SHORT TASK: Every line from the start of the records through the line with "PI = math.pi" is to be written out exactly; pictures are not.
━━━━━ INFORMATION SUPPLIED ━━━━━
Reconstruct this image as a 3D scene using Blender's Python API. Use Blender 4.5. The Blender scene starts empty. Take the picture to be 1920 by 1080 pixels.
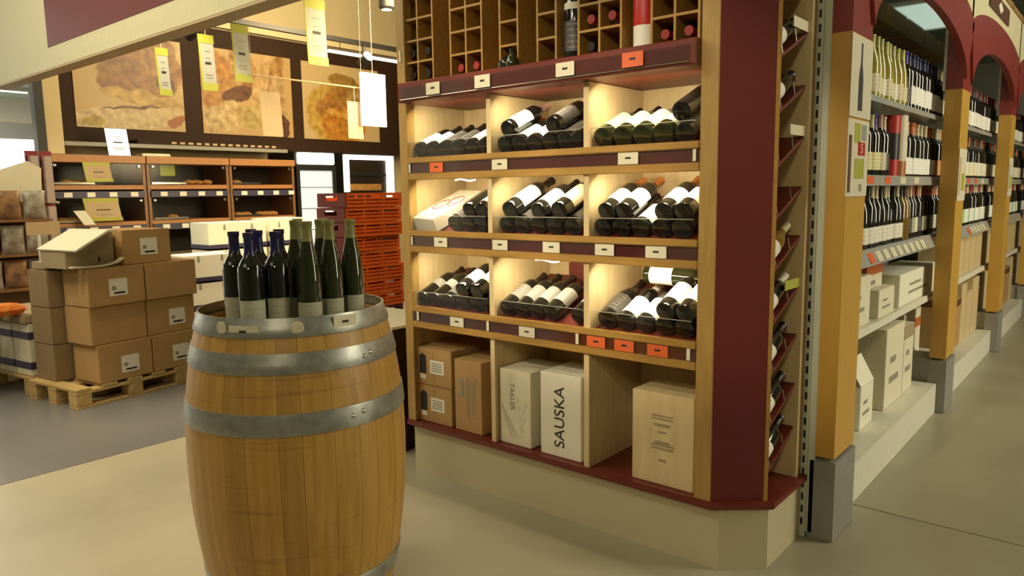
import bpy, bmesh, math, random
from mathutils import Vector, Matrix
random.seed(7)
sc = bpy.context.scene
COL = sc.collection
R = math.radians
PI = math.pi

# ------------------------------------------------------------------ camera
cam_d = bpy.data.cameras.new('camera'); cam = bpy.data.objects.new('camera', cam_d); COL.objects.link(cam)
yaw, pitch, roll = -0.70356, 0.129734, 0.0142516
fw = Vector((math.sin(yaw)*math.cos(pitch), math.cos(yaw)*math.cos(pitch), -math.sin(pitch)))
rt = Vector((math.cos(yaw), -math.sin(yaw), 0)); dn = fw.cross(rt)
r2 = math.cos(roll)*rt + math.sin(roll)*dn; d2 = -math.sin(roll)*rt + math.cos(roll)*dn
m = Matrix((r2, -d2, -fw)).transposed().to_4x4(); m.translation = Vector((0, 0, 1.35))
cam.matrix_world = m
cam_d.sensor_width = 36; cam_d.lens = 1383.2/1920*36; cam_d.clip_start = .05; cam_d.clip_end = 100
sc.camera = cam
# ------------------------------------------------------------------ world, exposure
sc.view_settings.view_transform = 'Standard'; sc.view_settings.look = 'None'
sc.view_settings.gamma = 1; sc.view_settings.use_curve_mapping = False
sc.view_settings.exposure = 0.0
w = bpy.data.worlds.new('world'); sc.world = w; w.use_nodes = True
w.node_tree.nodes['Background'].inputs[0].default_value = (.9, .8, .6, 1)
w.node_tree.nodes['Background'].inputs[1].default_value = .3

def look(o, tgt):
    o.rotation_euler = (Vector(tgt)-o.location).to_track_quat('-Z', 'Y').to_euler()
def area(name, loc, tgt, sx, sy, power, col):
    l = bpy.data.lights.new(name, 'AREA'); l.shape = 'RECTANGLE'; l.size = sx; l.size_y = sy; l.energy = power; l.color = col
    o = bpy.data.objects.new(name, l); COL.objects.link(o); o.location = loc; look(o, tgt); return o
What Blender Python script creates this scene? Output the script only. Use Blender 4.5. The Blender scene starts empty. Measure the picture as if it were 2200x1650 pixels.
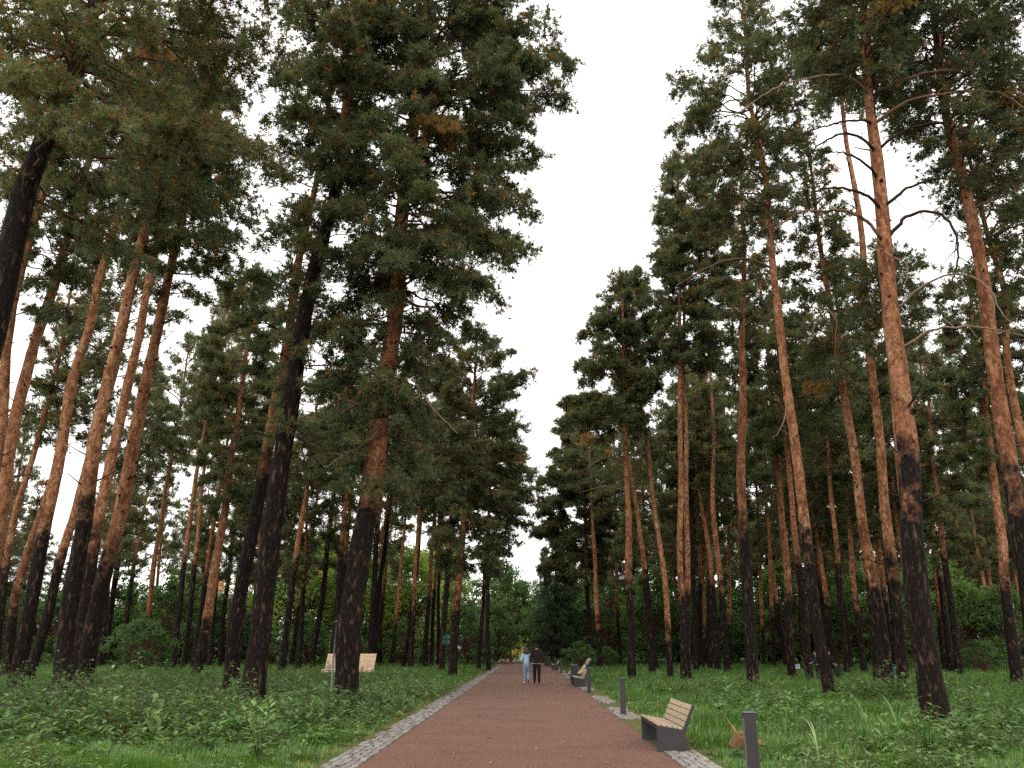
import bpy, math, random
import numpy as np
from mathutils import Vector, Matrix, Quaternion

R = math.radians
SC = bpy.context.scene
COL = SC.collection

# ------------------------------------------------------------------ camera
PITCH, YAW, EYE = R(17.7), R(1.07), 1.6
FPX = 1780.0                                   # focal length in pixels of a 2200 px wide frame
cam_d = bpy.data.cameras.new("camera")
cam_d.sensor_width = 36.0
cam_d.lens = FPX / 2200 * 36
cam_d.clip_start, cam_d.clip_end = 0.1, 20000
cam = bpy.data.objects.new("camera", cam_d)
COL.objects.link(cam)
cam.location = (0, 0, EYE)
cam.rotation_euler = (R(90) + PITCH, 0, YAW)
SC.camera = cam

# ------------------------------------------------------------------ sky and sun
SUN_EL, SUN_AZ = R(52), R(200)
w = bpy.data.worlds.new("World")
SC.world = w
w.use_nodes = True
nt = w.node_tree
nt.nodes.clear()
wo = nt.nodes.new("ShaderNodeOutputWorld")
b1 = nt.nodes.new("ShaderNodeBackground")
b2 = nt.nodes.new("ShaderNodeBackground")
mx = nt.nodes.new("ShaderNodeMixShader")
sk = nt.nodes.new("ShaderNodeTexSky")
sk.sky_type = 'NISHITA'
sk.sun_disc = False
sk.sun_elevation = SUN_EL
sk.sun_rotation = SUN_AZ
b1.inputs[1].default_value = 0.12
nt.links.new(sk.outputs[0], b1.inputs[0])
b2.inputs[0].default_value = (1.0, 0.965, 0.91, 1)     # closed bright cloud deck
b2.inputs[1].default_value = 1.35
mx.inputs[0].default_value = 0.85
nt.links.new(b1.outputs[0], mx.inputs[1])
nt.links.new(b2.outputs[0], mx.inputs[2])
nt.links.new(mx.outputs[0], wo.inputs[0])

sl = bpy.data.lights.new("sun", 'SUN')
sl.energy = 0.9
sl.angle = R(25)
sl.color = (1.0, 0.95, 0.88)
so = bpy.data.objects.new("sun", sl)
COL.objects.link(so)
so.rotation_euler = (R(90) - SUN_EL, 0, R(180) - SUN_AZ)

vs = SC.view_settings
vs.view_transform = 'Standard'
vs.look = 'None'
vs.gamma = 1
vs.exposure = 0.82
SC.cycles.max_bounces = 6
SC.cycles.diffuse_bounces = 3
SC.cycles.glossy_bounces = 2
SC.cycles.transmission_bounces = 4
SC.cycles.transparent_max_bounces = 4
SC.cycles.use_denoising = False
SC.cycles.filter_width = 1.5

# ------------------------------------------------------------------ pixel <-> place helpers
RC = Matrix.Rotation(YAW, 3, 'Z') @ Matrix.Rotation(R(90) + PITCH, 3, 'X')
def ray(px, py):
    return RC @ Vector(((px - 1100) / FPX, -(py - 825) / FPX, -1.0))
def at(px, py, Y):
    """point where the sight line of a photo pixel meets the upright plane y = Y"""
    d = ray(px, py)
    k = Y / d.y
    return Vector((d.x * k, Y, EYE + d.z * k))
def on_ground(px, py, z=0.0):
    d = ray(px, py)
    k = (z - EYE) / d.z
    return Vector((d.x * k, d.y * k, z))

# ------------------------------------------------------------------ object helpers
def tag(o, label=None, cat=None, group=None, kind=None):
    if label: o['label'] = label
    if cat: o['category'] = cat
    if group: o['group'] = group
    if kind: o['kind'] = kind
    return o
def empty(name, loc, rz=0.0):
    o = bpy.data.objects.new(name, None)
    COL.objects.link(o)
    o.location = loc
    o.rotation_euler = (0, 0, rz)
    o.empty_display_size = 0.2
    return o
def copy_tree(o, parent=None):
    c = o.copy()
    COL.objects.link(c)
    if parent is not None:
        c.parent = parent
    for ch in list(o.children):
        copy_tree(ch, c)
    return c

class Buf:
    """collects vertex and face arrays and links them as ONE mesh object"""
    def __init__(s):
        s.v, s.f, s.n = [], [], 0
    def add(s, v, f, mat=0, tint=0.0, smooth=False):
        v = np.asarray(v, dtype=np.float32).reshape(-1, 3)
        f = np.asarray(f, dtype=np.int32)
        t = np.empty(len(v), dtype=np.float32)
        t[:] = tint
        s.v.append((v, t))
        s.f.append((f + s.n, mat, smooth))
        s.n += len(v)
    def box(s, c, size, mat=0, tint=0.0, rot=None):
        hx, hy, hz = size[0] / 2, size[1] / 2, size[2] / 2
        v = np.array([[x, y, z] for x in (-hx, hx) for y in (-hy, hy) for z in (-hz, hz)])
        if rot is not None:
            v = v @ np.array(rot).T
        f = [[0, 1, 3, 2], [4, 6, 7, 5], [0, 4, 5, 1], [2, 3, 7, 6], [0, 2, 6, 4], [1, 5, 7, 3]]
        s.add(v + np.array(c), f, mat, tint)
    def prism(s, prof, y0, y1, mat=0, tint=0.0):
        """closed outline of (x, z) pairs pulled along y"""
        n = len(prof)
        v = [[x, y0, z] for x, z in prof] + [[x, y1, z] for x, z in prof]
        area = sum(prof[i][0] * prof[(i + 1) % n][1] - prof[(i + 1) % n][0] * prof[i][1] for i in range(n))
        order = list(range(n)) if area > 0 else list(range(n))[::-1]
        base = s.n
        s.add(v, [[order[i], order[i - 1] + n * 0, order[i - 1] + n, order[i] + n] for i in range(n)], mat, tint)
        a = np.array([order], dtype=np.int32) + base
        s.f.append((a, mat, False))
        s.f.append((np.array([[i + n for i in order[::-1]]], dtype=np.int32) + base, mat, False))
    def tube(s, pts, rad, sides=8, mat=0, tint=0.0, cap=True, wob=0.0, rng=None):
        pts = np.asarray(pts, dtype=float)
        n = len(pts)
        rad = np.broadcast_to(np.asarray(rad, dtype=float), (n,))
        tg = np.gradient(pts, axis=0)
        tg /= np.linalg.norm(tg, axis=1)[:, None] + 1e-9
        ref = np.array([0.0, 1.0, 0.0]) if abs(tg[0][1]) < 0.9 else np.array([1.0, 0, 0])
        u = np.cross(tg, ref)
        u /= np.linalg.norm(u, axis=1)[:, None] + 1e-9
        wv = np.cross(tg, u)
        a = np.linspace(0, 2 * np.pi, sides, endpoint=False)
        rr = rad[:, None] * np.ones(sides)[None]
        if wob and rng is not None:
            rr = rr * (1 + wob * rng.standard_normal(rr.shape))
        v = pts[:, None, :] + rr[:, :, None] * (np.cos(a)[None, :, None] * u[:, None, :] + np.sin(a)[None, :, None] * wv[:, None, :])
        i = np.arange(n - 1)[:, None] * sides
        j = np.arange(sides)[None]
        k = (j + 1) % sides
        f = np.stack([i + j, i + k, i + sides + k, i + sides + j], -1).reshape(-1, 4)
        base = s.n
        tt = np.broadcast_to(np.asarray(tint, dtype=float), (n,)).repeat(sides) if np.ndim(tint) else tint
        s.add(v.reshape(-1, 3), f, mat, tt, True)
        if cap:
            s.f.append((np.array([list(range(sides))], dtype=np.int32) + base, mat, False))
            s.f.append((np.array([list(range(sides))[::-1]], dtype=np.int32) + base + (n - 1) * sides, mat, False))
    def build(s, name, mats, parent=None, loc=None):
        me = bpy.data.meshes.new(name)
        V = np.concatenate([a for a, _ in s.v])
        T = np.concatenate([t for _, t in s.v])
        me.vertices.add(len(V))
        me.vertices.foreach_set("co", V.ravel())
        L = np.concatenate([f.ravel() for f, _, _ in s.f])
        tot = np.concatenate([np.full(len(f), f.shape[1], dtype=np.int32) for f, _, _ in s.f])
        mi = np.concatenate([np.full(len(f), m, dtype=np.int32) for f, m, _ in s.f])
        sm = np.concatenate([np.full(len(f), b, dtype=bool) for f, _, b in s.f])
        me.loops.add(len(L))
        me.loops.foreach_set("vertex_index", L.astype(np.int32))
        me.polygons.add(len(tot))
        st = np.zeros(len(tot), dtype=np.int32)
        st[1:] = np.cumsum(tot)[:-1]
        me.polygons.foreach_set("loop_start", st)
        me.polygons.foreach_set("loop_total", tot)
        me.polygons.foreach_set("material_index", mi)
        me.polygons.foreach_set("use_smooth", sm)
        at_ = me.attributes.new("tint", 'FLOAT', 'POINT')
        at_.data.foreach_set("value", T)
        for m in (mats if isinstance(mats, (list, tuple)) else [mats]):
            me.materials.append(m)
        me.update()
        me.validate()
        o = bpy.data.objects.new(name, me)
        COL.objects.link(o)
        if parent is not None:
            o.parent = parent
        if loc is not None:
            o.location = loc
        return o

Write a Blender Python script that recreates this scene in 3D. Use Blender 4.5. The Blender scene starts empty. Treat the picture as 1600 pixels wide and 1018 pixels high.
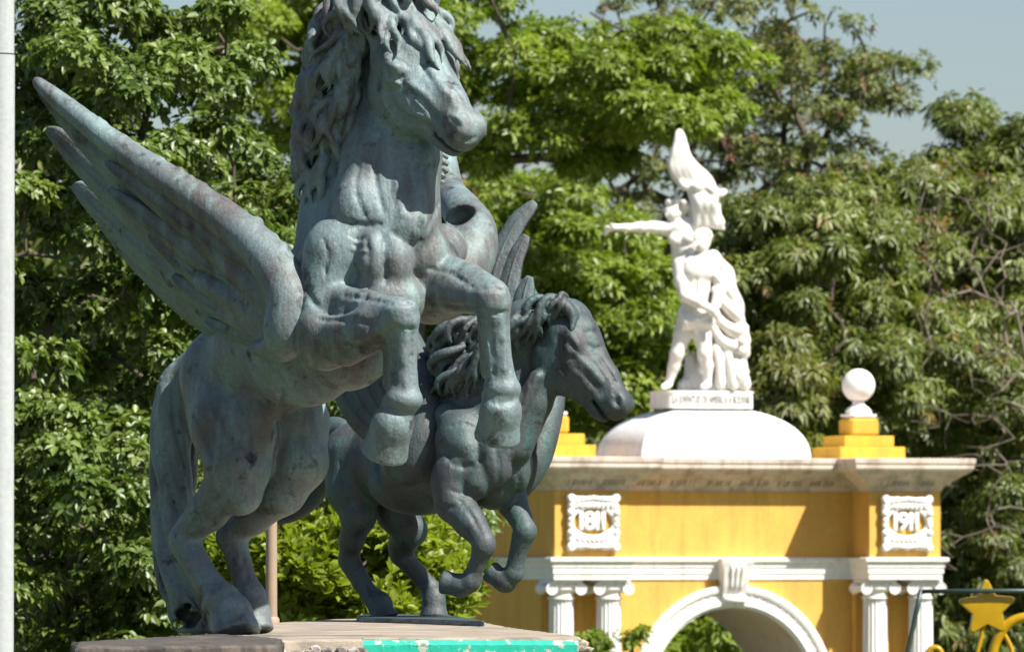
━━━━━
SOLVED PROBLEM:
Reconstruct this image as a 3D scene using Blender's Python API. Use Blender 4.5. The Blender scene starts empty. Take the picture to be 1920 by 1080 pixels.
import bpy, bmesh, math, random
from mathutils import Vector, Matrix
random.seed(7)
sc = bpy.context.scene
COL = sc.collection
R = math.radians
PI = math.pi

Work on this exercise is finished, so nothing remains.